▶ [Short task] Reply with the count of lines holding "that", nothing more.

[Records with scene code]
------------------------------------------------------------

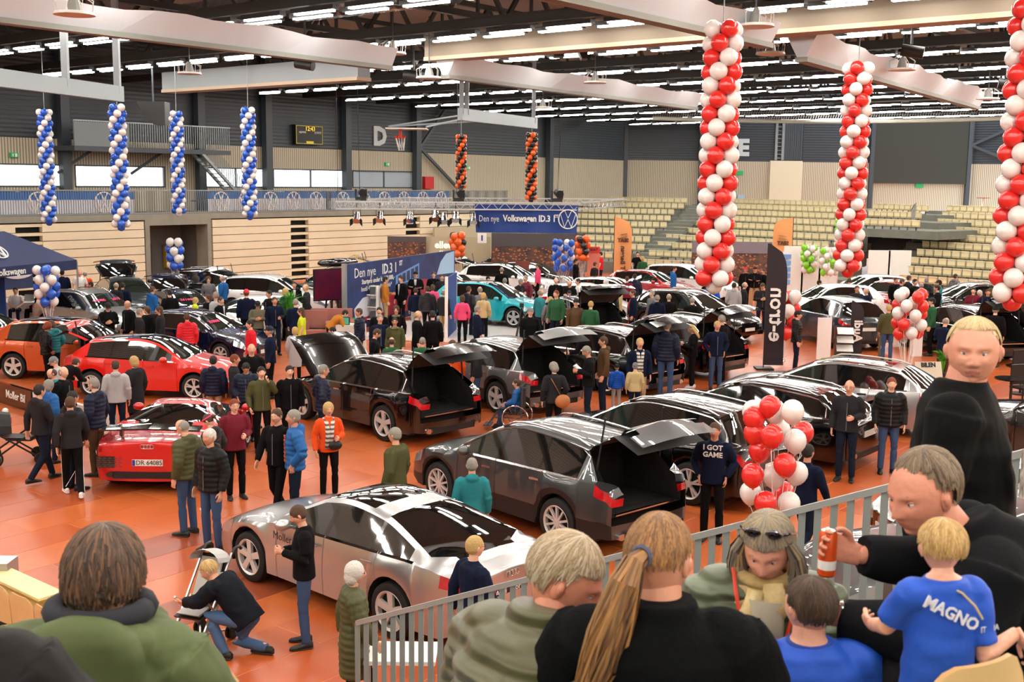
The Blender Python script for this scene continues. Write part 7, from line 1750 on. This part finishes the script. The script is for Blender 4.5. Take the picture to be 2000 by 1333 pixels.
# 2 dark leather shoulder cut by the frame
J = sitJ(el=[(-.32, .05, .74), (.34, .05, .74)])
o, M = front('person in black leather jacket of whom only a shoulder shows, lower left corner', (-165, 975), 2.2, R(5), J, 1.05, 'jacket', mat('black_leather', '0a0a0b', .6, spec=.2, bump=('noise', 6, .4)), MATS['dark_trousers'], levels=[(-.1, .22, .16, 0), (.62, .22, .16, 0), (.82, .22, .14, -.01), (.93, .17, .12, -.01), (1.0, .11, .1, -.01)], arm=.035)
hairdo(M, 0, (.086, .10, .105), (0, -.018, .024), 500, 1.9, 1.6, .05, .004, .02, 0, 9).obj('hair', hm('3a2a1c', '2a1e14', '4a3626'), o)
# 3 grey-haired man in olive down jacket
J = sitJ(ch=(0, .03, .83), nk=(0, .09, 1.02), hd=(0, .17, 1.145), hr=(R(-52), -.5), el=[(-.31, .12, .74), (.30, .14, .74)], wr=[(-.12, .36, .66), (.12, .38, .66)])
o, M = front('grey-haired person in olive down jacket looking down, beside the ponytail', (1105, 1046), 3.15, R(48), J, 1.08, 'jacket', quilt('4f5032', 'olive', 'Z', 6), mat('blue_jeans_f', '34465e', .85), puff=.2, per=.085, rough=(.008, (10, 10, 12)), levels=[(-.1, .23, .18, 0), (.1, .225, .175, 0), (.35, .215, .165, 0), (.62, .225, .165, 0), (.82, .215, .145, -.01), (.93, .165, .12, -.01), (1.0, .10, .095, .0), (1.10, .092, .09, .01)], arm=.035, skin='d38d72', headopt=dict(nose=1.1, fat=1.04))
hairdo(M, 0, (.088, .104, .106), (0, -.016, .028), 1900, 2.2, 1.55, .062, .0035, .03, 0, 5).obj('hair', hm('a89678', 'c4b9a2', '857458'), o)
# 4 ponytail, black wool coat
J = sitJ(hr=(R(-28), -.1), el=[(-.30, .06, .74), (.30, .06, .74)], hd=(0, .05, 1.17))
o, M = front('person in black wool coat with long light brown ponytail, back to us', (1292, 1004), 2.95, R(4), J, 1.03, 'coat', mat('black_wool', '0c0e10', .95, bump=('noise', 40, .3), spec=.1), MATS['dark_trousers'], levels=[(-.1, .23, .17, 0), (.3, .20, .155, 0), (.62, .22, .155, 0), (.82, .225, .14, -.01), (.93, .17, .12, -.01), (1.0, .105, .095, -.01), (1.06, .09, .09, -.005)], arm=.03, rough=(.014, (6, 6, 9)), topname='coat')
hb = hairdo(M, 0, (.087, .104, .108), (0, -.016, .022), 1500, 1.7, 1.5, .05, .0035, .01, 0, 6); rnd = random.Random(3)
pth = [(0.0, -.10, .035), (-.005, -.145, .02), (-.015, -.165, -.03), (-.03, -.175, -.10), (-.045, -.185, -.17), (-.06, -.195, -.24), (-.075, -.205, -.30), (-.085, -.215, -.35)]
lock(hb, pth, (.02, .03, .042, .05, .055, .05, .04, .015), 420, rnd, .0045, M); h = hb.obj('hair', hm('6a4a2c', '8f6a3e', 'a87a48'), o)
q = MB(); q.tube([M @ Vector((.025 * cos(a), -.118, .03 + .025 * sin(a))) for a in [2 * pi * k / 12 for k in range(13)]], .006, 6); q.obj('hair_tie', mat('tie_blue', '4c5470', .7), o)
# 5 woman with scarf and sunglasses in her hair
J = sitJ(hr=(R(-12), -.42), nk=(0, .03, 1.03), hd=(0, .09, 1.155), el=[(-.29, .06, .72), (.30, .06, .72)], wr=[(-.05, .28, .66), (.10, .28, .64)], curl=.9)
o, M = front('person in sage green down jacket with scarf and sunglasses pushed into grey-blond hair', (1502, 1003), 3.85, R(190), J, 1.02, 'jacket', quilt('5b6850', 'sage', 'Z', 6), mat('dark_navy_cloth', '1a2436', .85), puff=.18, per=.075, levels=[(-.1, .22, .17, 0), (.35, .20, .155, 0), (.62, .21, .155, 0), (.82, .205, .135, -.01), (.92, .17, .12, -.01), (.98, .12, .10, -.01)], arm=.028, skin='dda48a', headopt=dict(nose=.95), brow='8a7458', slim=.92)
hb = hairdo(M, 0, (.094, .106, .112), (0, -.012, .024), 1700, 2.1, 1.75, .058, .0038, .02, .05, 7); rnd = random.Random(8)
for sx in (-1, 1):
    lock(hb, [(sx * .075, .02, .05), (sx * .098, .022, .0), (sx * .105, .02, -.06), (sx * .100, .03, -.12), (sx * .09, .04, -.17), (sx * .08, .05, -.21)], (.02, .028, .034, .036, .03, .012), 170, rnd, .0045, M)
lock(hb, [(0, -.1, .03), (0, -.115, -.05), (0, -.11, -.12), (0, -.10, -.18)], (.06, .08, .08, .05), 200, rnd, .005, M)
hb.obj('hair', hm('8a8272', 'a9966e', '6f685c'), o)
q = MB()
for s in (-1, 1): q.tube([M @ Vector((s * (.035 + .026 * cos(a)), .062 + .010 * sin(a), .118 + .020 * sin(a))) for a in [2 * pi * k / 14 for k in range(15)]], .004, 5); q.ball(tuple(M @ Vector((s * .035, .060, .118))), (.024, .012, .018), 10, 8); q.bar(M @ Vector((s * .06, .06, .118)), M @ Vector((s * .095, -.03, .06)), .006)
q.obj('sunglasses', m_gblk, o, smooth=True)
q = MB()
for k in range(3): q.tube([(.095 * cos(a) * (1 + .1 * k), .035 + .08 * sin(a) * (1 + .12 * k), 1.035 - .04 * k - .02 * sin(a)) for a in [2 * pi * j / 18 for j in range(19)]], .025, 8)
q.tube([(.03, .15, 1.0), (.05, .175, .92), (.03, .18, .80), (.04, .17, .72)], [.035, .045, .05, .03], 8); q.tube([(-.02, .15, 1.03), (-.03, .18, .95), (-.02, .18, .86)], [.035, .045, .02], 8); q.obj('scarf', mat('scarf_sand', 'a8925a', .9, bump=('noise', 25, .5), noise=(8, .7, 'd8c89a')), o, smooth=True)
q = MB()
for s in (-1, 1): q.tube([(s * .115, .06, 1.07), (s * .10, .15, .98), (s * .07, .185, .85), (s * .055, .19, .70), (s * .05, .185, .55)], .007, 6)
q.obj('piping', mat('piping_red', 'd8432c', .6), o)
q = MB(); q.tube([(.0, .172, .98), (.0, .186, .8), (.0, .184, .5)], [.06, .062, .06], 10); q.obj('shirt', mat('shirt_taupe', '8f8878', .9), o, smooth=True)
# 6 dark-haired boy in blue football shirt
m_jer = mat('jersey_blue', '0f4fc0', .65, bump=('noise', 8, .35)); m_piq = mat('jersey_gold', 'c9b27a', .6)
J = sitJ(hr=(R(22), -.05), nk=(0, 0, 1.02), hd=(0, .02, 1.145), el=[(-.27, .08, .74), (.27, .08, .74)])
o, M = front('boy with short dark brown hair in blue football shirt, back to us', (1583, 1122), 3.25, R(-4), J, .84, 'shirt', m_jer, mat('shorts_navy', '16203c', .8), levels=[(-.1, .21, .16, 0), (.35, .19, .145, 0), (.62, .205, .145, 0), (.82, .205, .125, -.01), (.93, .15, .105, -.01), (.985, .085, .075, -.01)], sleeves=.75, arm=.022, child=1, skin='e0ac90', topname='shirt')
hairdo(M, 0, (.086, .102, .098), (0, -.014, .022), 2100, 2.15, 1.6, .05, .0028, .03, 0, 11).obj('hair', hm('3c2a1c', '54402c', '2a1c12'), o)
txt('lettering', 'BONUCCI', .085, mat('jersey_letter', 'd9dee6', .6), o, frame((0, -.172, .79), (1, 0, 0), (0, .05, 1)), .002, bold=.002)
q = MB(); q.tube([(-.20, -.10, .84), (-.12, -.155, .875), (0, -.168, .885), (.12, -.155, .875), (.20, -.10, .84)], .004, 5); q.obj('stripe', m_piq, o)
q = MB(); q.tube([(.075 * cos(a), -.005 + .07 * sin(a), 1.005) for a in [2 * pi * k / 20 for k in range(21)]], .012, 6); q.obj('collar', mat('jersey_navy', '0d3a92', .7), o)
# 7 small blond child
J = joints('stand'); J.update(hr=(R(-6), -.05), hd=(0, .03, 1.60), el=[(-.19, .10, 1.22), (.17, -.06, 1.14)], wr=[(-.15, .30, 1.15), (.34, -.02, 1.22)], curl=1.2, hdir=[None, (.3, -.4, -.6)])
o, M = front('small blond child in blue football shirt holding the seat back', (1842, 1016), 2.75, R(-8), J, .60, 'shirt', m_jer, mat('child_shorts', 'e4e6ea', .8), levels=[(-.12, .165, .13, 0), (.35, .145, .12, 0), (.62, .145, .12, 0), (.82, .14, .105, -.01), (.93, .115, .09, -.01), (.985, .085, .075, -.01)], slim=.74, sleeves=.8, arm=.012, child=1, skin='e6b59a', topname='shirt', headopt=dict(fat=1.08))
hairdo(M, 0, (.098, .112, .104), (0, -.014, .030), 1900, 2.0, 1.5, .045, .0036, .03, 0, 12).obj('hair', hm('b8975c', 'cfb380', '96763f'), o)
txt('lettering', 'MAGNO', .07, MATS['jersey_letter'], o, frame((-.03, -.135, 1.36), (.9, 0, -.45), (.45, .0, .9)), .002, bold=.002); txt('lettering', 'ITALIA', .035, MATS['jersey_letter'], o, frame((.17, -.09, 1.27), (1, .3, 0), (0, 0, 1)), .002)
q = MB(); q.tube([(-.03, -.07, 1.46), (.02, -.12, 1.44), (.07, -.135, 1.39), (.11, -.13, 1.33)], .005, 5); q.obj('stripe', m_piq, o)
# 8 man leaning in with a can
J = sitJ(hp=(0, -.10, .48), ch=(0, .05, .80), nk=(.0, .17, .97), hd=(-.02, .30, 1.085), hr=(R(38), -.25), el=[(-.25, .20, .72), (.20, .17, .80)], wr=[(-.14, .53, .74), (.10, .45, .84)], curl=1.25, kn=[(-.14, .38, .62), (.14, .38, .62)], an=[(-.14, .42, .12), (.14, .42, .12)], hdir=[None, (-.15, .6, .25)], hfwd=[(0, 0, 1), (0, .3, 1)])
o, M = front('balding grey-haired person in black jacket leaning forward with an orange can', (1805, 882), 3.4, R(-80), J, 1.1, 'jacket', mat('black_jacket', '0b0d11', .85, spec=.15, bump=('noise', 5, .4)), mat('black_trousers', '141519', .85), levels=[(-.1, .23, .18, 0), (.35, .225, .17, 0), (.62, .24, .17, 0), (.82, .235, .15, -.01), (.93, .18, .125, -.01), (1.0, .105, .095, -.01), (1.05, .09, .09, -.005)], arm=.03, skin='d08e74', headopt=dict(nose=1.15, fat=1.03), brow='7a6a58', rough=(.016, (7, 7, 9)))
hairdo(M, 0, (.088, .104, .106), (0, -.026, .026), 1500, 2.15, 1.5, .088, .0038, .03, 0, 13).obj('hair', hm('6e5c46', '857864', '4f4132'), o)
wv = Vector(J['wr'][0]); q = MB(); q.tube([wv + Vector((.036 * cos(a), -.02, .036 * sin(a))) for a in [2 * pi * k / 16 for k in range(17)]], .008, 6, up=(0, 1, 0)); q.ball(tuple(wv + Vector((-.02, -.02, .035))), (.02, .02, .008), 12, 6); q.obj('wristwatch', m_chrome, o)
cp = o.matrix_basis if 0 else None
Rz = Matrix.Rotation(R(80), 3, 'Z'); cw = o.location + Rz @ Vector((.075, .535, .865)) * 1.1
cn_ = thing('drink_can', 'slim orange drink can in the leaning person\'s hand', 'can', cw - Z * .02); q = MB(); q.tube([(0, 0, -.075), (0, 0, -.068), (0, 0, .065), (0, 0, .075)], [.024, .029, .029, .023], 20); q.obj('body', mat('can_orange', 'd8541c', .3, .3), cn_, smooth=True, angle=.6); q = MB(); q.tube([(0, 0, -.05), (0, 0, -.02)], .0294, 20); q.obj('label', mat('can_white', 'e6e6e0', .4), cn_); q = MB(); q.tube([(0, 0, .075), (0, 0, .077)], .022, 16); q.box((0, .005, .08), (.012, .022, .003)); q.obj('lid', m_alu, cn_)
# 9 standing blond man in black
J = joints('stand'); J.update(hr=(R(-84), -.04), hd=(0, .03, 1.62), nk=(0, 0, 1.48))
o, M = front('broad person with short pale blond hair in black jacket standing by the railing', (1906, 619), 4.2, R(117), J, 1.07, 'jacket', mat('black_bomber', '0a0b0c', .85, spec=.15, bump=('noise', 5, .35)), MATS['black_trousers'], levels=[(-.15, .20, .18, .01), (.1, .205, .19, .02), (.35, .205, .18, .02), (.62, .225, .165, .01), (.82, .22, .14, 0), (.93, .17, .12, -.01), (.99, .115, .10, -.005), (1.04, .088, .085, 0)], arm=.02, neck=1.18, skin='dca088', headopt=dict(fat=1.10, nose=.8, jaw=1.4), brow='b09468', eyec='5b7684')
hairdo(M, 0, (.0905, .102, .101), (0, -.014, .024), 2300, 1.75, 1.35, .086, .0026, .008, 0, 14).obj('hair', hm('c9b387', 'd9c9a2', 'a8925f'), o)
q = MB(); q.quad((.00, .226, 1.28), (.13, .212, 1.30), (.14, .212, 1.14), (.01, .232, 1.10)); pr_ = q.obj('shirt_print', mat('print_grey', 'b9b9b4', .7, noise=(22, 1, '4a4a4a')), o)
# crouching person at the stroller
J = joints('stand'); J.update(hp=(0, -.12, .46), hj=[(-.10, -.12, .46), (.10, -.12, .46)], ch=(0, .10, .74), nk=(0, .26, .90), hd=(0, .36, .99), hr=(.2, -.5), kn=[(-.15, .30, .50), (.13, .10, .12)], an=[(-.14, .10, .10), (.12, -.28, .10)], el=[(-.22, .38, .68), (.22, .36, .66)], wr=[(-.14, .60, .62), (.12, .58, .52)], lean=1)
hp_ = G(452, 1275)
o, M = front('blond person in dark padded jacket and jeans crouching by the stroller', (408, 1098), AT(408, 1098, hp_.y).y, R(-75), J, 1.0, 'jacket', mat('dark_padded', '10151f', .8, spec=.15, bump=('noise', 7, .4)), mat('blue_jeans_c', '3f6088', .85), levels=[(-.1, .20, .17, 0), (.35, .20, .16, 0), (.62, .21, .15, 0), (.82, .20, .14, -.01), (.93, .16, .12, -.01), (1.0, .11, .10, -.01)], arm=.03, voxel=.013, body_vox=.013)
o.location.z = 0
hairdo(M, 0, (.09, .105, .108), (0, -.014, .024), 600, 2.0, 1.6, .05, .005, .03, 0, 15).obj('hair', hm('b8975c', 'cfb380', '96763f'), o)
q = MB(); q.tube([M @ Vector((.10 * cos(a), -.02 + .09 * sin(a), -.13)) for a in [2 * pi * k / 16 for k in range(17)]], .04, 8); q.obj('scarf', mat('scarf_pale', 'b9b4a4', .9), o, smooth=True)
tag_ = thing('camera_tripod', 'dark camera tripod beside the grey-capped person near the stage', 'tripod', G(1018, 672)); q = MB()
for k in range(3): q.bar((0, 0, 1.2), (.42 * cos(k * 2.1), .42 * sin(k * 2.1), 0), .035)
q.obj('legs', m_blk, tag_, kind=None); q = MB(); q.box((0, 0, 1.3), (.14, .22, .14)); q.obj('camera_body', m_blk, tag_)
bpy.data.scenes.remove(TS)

------------------------------------------------------------

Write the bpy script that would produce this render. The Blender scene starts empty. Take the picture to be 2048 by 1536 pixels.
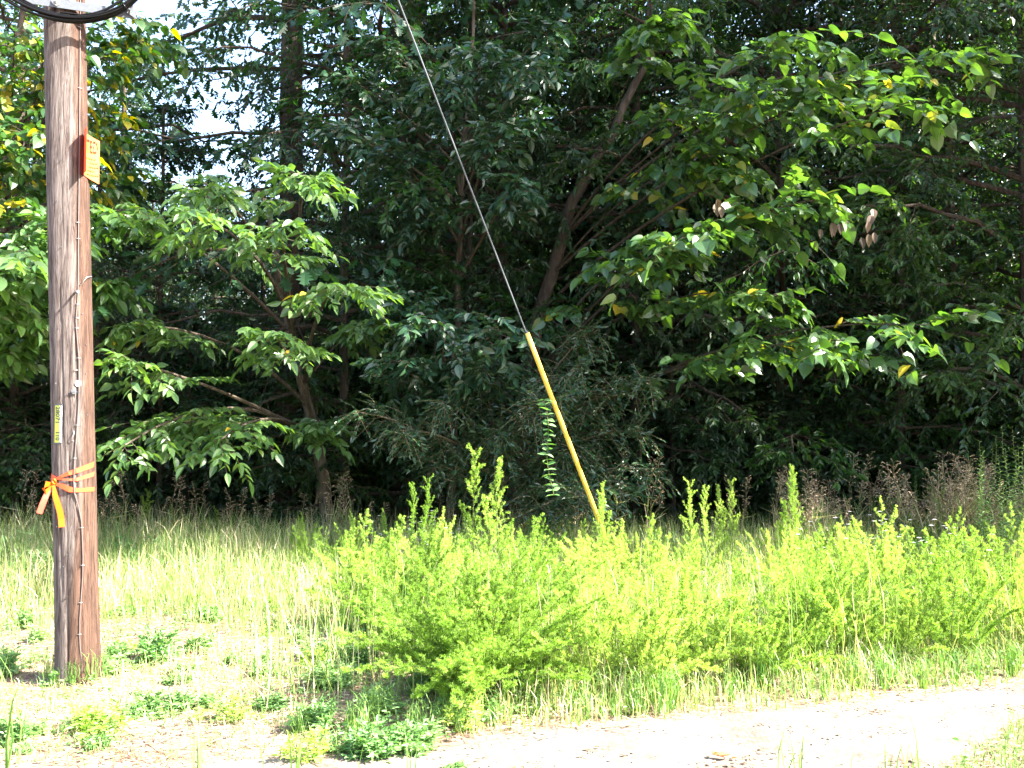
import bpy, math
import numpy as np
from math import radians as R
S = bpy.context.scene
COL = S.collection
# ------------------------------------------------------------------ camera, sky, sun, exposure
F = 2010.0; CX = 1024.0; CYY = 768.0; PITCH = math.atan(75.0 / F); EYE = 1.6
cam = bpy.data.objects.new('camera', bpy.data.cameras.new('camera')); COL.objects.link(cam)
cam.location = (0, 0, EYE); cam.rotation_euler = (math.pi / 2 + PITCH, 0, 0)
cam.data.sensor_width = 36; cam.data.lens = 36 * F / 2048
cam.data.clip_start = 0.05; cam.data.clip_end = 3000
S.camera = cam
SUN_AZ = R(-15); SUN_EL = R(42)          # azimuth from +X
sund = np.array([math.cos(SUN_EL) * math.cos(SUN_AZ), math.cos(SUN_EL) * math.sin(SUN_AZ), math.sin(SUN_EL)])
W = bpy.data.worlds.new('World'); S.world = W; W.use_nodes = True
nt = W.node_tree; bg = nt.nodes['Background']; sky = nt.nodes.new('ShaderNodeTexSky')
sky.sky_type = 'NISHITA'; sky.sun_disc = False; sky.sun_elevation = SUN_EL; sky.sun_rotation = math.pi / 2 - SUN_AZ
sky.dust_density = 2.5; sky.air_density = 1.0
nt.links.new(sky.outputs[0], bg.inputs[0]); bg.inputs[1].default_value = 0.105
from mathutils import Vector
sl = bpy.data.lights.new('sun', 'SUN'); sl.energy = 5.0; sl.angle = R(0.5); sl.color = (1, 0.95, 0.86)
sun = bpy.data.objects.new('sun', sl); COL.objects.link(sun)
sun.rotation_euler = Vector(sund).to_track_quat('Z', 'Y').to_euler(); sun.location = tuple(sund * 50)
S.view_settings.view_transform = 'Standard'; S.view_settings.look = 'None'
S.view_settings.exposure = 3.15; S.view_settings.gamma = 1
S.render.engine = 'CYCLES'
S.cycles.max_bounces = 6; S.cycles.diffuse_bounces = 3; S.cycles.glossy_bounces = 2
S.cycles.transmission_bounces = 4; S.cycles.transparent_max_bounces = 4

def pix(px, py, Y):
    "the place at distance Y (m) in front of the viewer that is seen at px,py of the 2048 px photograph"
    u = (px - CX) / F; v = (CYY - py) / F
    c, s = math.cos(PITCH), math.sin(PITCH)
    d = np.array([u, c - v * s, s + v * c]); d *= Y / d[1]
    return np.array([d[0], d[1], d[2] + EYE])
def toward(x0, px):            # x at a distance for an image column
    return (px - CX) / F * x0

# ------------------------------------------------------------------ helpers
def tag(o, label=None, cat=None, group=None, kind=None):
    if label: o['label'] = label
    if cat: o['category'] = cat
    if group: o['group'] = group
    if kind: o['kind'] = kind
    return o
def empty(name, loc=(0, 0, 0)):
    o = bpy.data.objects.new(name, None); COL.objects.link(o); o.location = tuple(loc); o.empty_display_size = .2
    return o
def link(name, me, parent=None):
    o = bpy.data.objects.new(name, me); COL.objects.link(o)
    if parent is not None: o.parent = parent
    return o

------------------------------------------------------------

▶ [Answer in full] 2